| Version reviewed: | 1.5 |
|---|---|
| Author: | Johan van der Wijk |
| Price: | Free |
| Plugin URL: | Website |
Summary: If you need editors to be able to edit the content of widgets, or just want to control the content in widgets more easily, this plugin is great.
The short description for the custom post widget says it all: this plugin enables you to display the content of a custom post type called Content Block in a sidebar widget. Not all users can edit text widgets, which is annoying at times when you need authors to be able to control the content of a sidebar widget but don’t want to give them the rights to move those widgets around. Also, you often want to be able to use a rich text editor when editing the content of a widget.
The Custom Post Widget aims to solve that by giving you a custom post type, called “Content Block”, that you can display in a widget. The admin chooses which Content Block goes where in which sidebar, the editor can edit the contents, everybody’s happy.
Usage
You install the plugin and a new “content blocks” post type appears in the left hand menu.
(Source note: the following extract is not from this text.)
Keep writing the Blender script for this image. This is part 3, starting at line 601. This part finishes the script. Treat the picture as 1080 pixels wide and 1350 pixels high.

Simply create a few Content Blocks there, than go to the widgets area, add one or more of the Content Block widgets and select which content block to display within the widgets. Easy as pie, works as advertised.
The content block post type has featured image enabled by default, but doesn’t actually display them by default, though the FAQ states how to make them show up. I would actually make this a setting on the widget itself, where the admin should also be able to choose the size of the image. As it is now, I’m quite sure editors will complain that they added a featured image but it’s not showing up.
Code Quality
The code could use some more inline documentation but in general adheres nicely to WordPress standards and uses the proper API’s. When I tested it with WP_DEBUG set to true, which I think any and all developers should do, it did throw several notices both when creating or editing a custom block and when adding a new custom block widget. These should be (and can quite easily be) fixed.
Also, the developer doesn’t seem to know the plugins_url() function which could save him a few headaches I think. Other than that, the code looks pretty darn good.